Un colloque rassemblant 400 congressistes du monde entier vient de se tenir à Rome à l’occasion du quarantième anniversaire de la constitution conciliaire Dei Verbum. Ce texte de dimension modeste est pourtant l’un des plus importants de Vatican II. A son propos, le cardinal de Lubac a pu écrire qu’il constituait « le portique et le fondement » du concile. Admirablement rédigé, il est considéré à juste titre par beaucoup comme un chef-d’œuvre de la pensée et de la doctrine catholiques. Cela est si vrai que l’examen de ces pages à la fois denses et limpides est un préalable obligé à la compréhension intérieure du concile Vatican II, que l’on invoque trop souvent sans réel souci de connaître ce qui fait son originalité et sa force. Loin de consister dans la victoire d’un camp réputé progressiste sur un autre réputé conservateur, le labeur des Pères conciliaires s’est trouvé ordonné à la recherche obstinée d’un sens de la foi qui était forcément de nature consensuelle, évidemment pas dans l’acception d’un compromis plus ou moins tactique entre factions mais dans celle d’une recherche en profondeur de la substance de la Révélation.
Dépassant la notion polémique et réductrice de l’expression « les deux sources – l’Ecriture et la Tradition » de la Révélation, Dei Verbum en rappelle l’unité profonde qui tient au dessein fondateur de Dieu : faire participer les hommes à sa propre vie.
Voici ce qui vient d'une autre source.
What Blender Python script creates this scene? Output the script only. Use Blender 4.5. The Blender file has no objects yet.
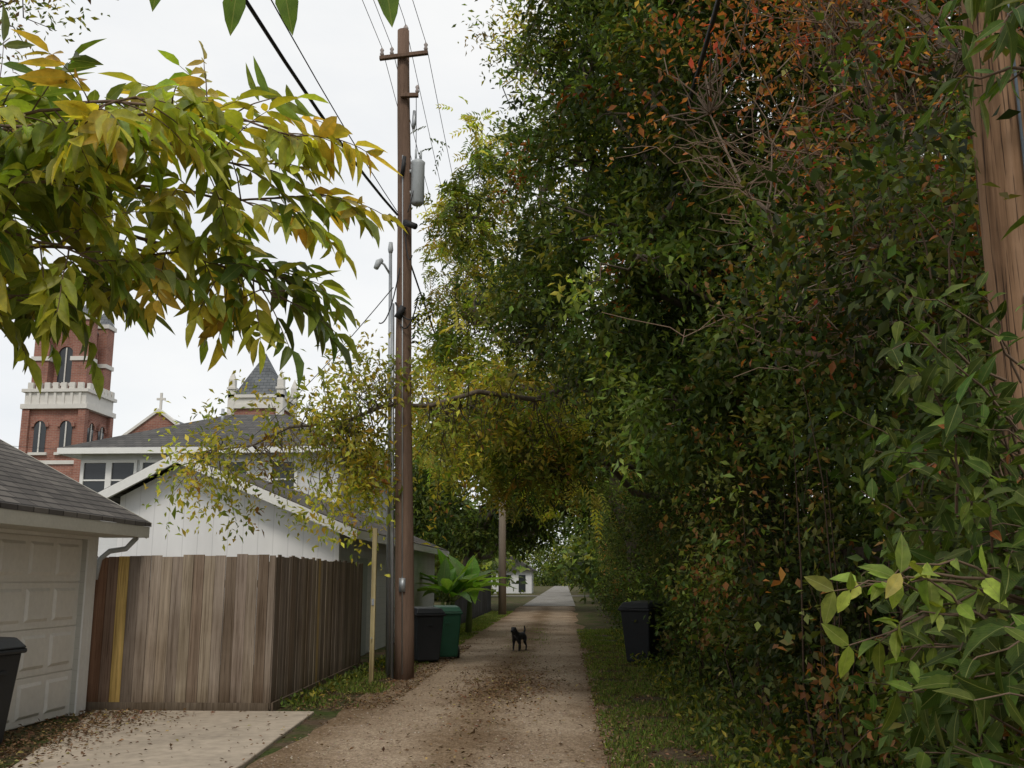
import bpy, math, numpy as np
from mathutils import Vector, noise
R=np.random.RandomState(7)
scene=bpy.context.scene
scene.view_settings.view_transform='Standard'; scene.view_settings.look='None'; scene.view_settings.exposure=0
COL=scene.collection
# ---------------------------------------------------------------- helpers
def empty(name,loc=(0,0,0)):
    o=bpy.data.objects.new(name,None); o.location=loc; COL.objects.link(o); return o
def nrm(a):
    a=np.asarray(a,float); return a/np.maximum(np.linalg.norm(a,axis=-1,keepdims=True),1e-9)
class MB:
    def __init__(s): s.v=[]; s.f=[]; s.c=[]; s.cur=(1,1,1)
    def av(s,pts):
        i=len(s.v); s.v.extend([tuple(map(float,p)) for p in pts]); s.c.extend([s.cur]*len(pts)); return i
    def box(s,x0,x1,y0,y1,z0,z1):
        i=s.av([(x0,y0,z0),(x1,y0,z0),(x1,y1,z0),(x0,y1,z0),(x0,y0,z1),(x1,y0,z1),(x1,y1,z1),(x0,y1,z1)])
        for f in [(0,3,2,1),(4,5,6,7),(0,1,5,4),(1,2,6,5),(2,3,7,6),(3,0,4,7)]: s.f.append(tuple(i+k for k in f))
    def hexa(s,pts):
        i=s.av(pts)
        for f in [(0,3,2,1),(4,5,6,7),(0,1,5,4),(1,2,6,5),(2,3,7,6),(3,0,4,7)]: s.f.append(tuple(i+k for k in f))
    def poly(s,pts): i=s.av(pts); s.f.append(tuple(range(i,i+len(pts))))
    def prism(s,pts,off):
        n=len(pts); off=np.array(off,float); i=s.av(pts); j=s.av([np.array(p)+off for p in pts])
        s.f.append(tuple(range(i,i+n))[::-1]); s.f.append(tuple(range(j,j+n)))
        for k in range(n): s.f.append((i+k,i+(k+1)%n,j+(k+1)%n,j+k))
    def tube(s,pts,rad,n=8,cap=True):
        pts=np.array(pts,float); m=len(pts)
        if np.isscalar(rad): rad=[rad]*m
        T=nrm(np.gradient(pts,axis=0)); up=np.array([0,0,1.]) if abs(T[0][2])<.9 else np.array([1.,0,0])
        rings=[]
        for k in range(m):
            a=nrm(np.cross(T[k],up)); b=np.cross(a,T[k]); up=b
            ring=[pts[k]+rad[k]*(math.cos(2*math.pi*q/n)*a+math.sin(2*math.pi*q/n)*b) for q in range(n)]
            rings.append(s.av(ring))
        for k in range(m-1):
            for q in range(n):
                s.f.append((rings[k]+q,rings[k]+(q+1)%n,rings[k+1]+(q+1)%n,rings[k+1]+q))
        if cap:
            s.f.append(tuple(rings[0]+q for q in range(n))[::-1]); s.f.append(tuple(rings[-1]+q for q in range(n)))
    def build(s,name,mat,parent=None,smooth=False,bevel=0):
        me=bpy.data.meshes.new(name); me.from_pydata(s.v,[],s.f); me.update()
        at=me.attributes.new("Col",'FLOAT_COLOR','POINT')
        at.data.foreach_set("color",np.hstack([np.array(s.c),np.ones((len(s.c),1))]).astype('f').ravel())
        me.materials.append(mat)
        if smooth: me.polygons.foreach_set("use_smooth",[True]*len(me.polygons))
        o=bpy.data.objects.new(name,me); COL.objects.link(o)
        if parent: o.parent=parent
        if bevel:
            b=o.modifiers.new("b",'BEVEL'); b.width=bevel; b.segments=2; b.limit_method='ANGLE'
        return o
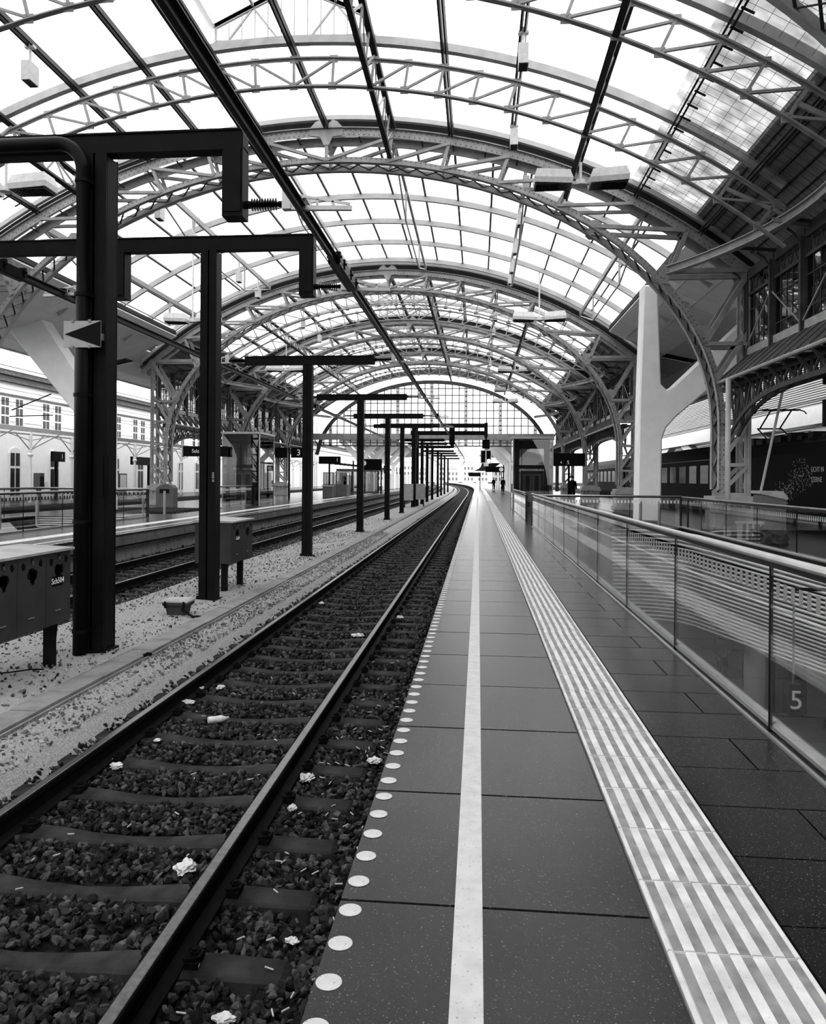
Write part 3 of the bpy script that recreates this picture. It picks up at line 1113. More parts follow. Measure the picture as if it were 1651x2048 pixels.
def lantern(y0, y1, label, slats):
    t = thing('roof_lantern', label, 'roof lantern', (XC, y0, 12.9), 'ridge lanterns')
    zb_, ze, za = circ(2.1, RG), circ(2.1, RG) + .42, circ(2.1, RG) + 1.42
    mb = MB()
    n = round((y1 - y0) / 2.2)
    for k in range(n + 1):
        y = y0 + (y1 - y0) * k / n
        for s in (-1, 1):
            mb.beam((XC + s * 2.15, y, ze), (XC, y, za), .08, .10)
            mb.beam((XC + s * 2.1, y, zb_), (XC + s * 2.1, y, ze), .07, .07)
    for s in (-1, 1):
        mb.beam((XC + s * 2.2, y0, ze), (XC + s * 2.2, y1, ze), .1, .12)
        mb.beam((XC + s * 1.1, y0, (ze + za) / 2), (XC + s * 1.1, y1, (ze + za) / 2), .06, .08)
    mb.beam((XC, y0, za), (XC, y1, za), .08, .10)
    obj('frame', mb, 'steel_lite', t)
    for yy in (y0, y1):
        mb = MB()
        for k in range(-6, 7):
            x = k * .35
            mb.beam((XC + x, yy, zb_ + .02), (XC + x, yy, za - abs(x) * 1.0 / 2.15), .025, .03)
        mb.beam((XC - 2.15, yy, zb_), (XC + 2.15, yy, zb_), .06, .10)
        for s in (-1, 1):
            mb.beam((XC + s * 2.15, yy, ze), (XC, yy, za), .08, .14)
            mb.beam((XC + s * 1.75, yy, zb_ + .05), (XC + s * 1.1, yy, za - .55), .05, .05)
            mb.beam((XC + s * 1.1, yy, za - .55), (XC + s * .45, yy, zb_ + .05), .05, .05)
        obj('gable_frame', mb, 'steel_lite', t)
    for s in (-1, 1):
        mb = MB()
        a = [(XC + s * 2.25, y0, ze + .06), (XC + s * 2.25, y1, ze + .06)]
        b = [(XC, y0, za + .06), (XC, y1, za + .06)]
        mb.slab([a, b] if s < 0 else [b, a], .02)
        obj('roof_pane', mb, 'roofglass', t)
        mb = MB()
        mb.box(XC + s * 2.12 - .01, XC + s * 2.12 + .01, y0, y1, zb_, ze)
        obj('side_pane', mb, 'roofglass', t)
        if slats:
            mb = MB()
            y = y0 + .3
            while y < y1:
                mb.beam((XC + s * 2.1, y, ze - .02), (XC + s * .05, y, za - .06), .03, .06)
                y += .6
            obj('louvre', mb, 'rib_white', t)
    return t
lantern(L1[0], L1[1], 'gabled glass ridge lantern of the near hall at the top of the picture', False)
lantern(L2[0], L2[1], 'gabled ridge lantern of the farther hall with closely set slats', True)

# curved horizontal wind girders between frames along the eaves
def wind(s, y0, y1, label):
    t = thing('wind_girder', label, 'wind girder', (XC + s * 10.5, y0, 7.86), 'curved wind girders')
    pts = []
    for k in range(17):
        f = k / 16
        pts.append(Vector((XC + s * (10.5 + 1.9 * (1 - (2 * f - 1) ** 2) ** 1.0), y0 + (y1 - y0) * f, 7.9)))
    mb = MB()
    for k in range(16):
        mb.beam(pts[k], pts[k + 1], .05, .22)
    obj('web', mb, 'steel', t)
    mb = MB()
    for k in range(16):
        a, b = pts[k], pts[k + 1]
        for z in (-.11, .11):
            mb.beam(a + Vector((0, 0, z)), b + Vector((0, 0, z)), .20, .025)
    obj('flange', mb, 'steel_lite', t)
    mb = MB()
    for k in range(1, 16, 3):
        mb.beam(pts[k], (XC + s * PO, pts[k].y, 7.8), .05, .08)
    obj('strut', mb, 'steel_dark', t)
wind(1, 12.0, 24.6, 'curved pale wind girder at the upper right under the dark roof boards')
for s in (-1, 1):
    for y0, y1, w in ((42.1, 54.6, 'first'), (55.3, 68.0, 'second'), (68.7, 81.2, 'third')):
        wind(s, y0, y1, 'curved wind girder in the %s bay of the farther hall, %s side' % (w, SIDE[s]))

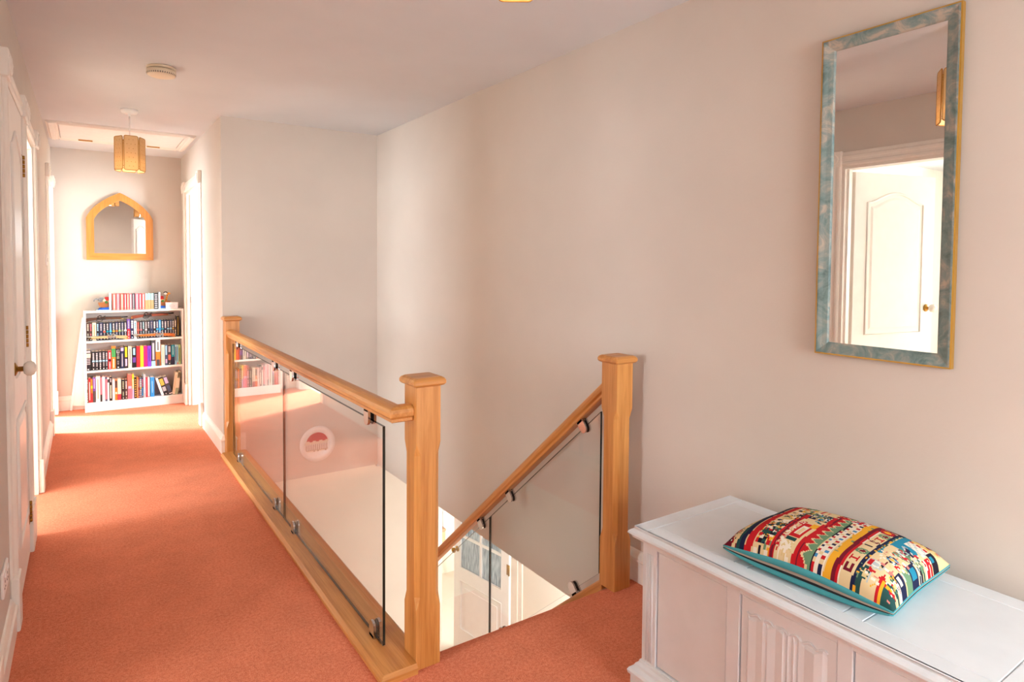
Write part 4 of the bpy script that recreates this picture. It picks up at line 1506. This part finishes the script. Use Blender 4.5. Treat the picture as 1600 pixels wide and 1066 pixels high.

Il n’y a donc nulle concurrence entre une Ecriture que l’on isolerait arbitrairement et une tradition prétendant s’ajouter à elle comme un second monde. Il y a connexion étroite entre l’une et l’autre puisqu’elles proviennent de la même source apostolique et tendent à la même fin. Pour comprendre la Parole de Dieu il faut se placer dans la lumière de la Tradition. Il n’est pas question d’accorder à l’une ce que l’on retrancherait à l’autre, tout étant vécu dans le milieu vital de l’Eglise porteuse du message apostolique.
Sans doute la « minorité » conciliaire était-elle marquée par les séquelles de la querelle autour de la Sola Scriptura de la Réforme. Mais il y avait une autre tendance, également dangereuse, de connotation « libérale » ou « progressiste », qui consistait à mettre unilatéralement l’Ecriture sous l’arbitrage exclusif d’une exégèse se réclamant d’une autorité scientifique. Ainsi que le notait le cardinal Joseph Ratzinger à propos de la mise au point de Dei Verbum (à laquelle il avait participé directement), la constitution conciliaire remettait la Parole de Dieu sous la garde de la communauté des croyants : « La Révélation a des outils, mais elle n’est pas séparable du Dieu vivant et elle exige toujours des hommes vivants, chez qui elle est reçue ». (Ma Vie, Fayard) L’Eglise comme organisme vivant de la foi est le lieu même de la Révélation. Quarante ans après Vatican II, nous sommes mieux à même de comprendre l’esprit vivifiant du concile et d’en vivre.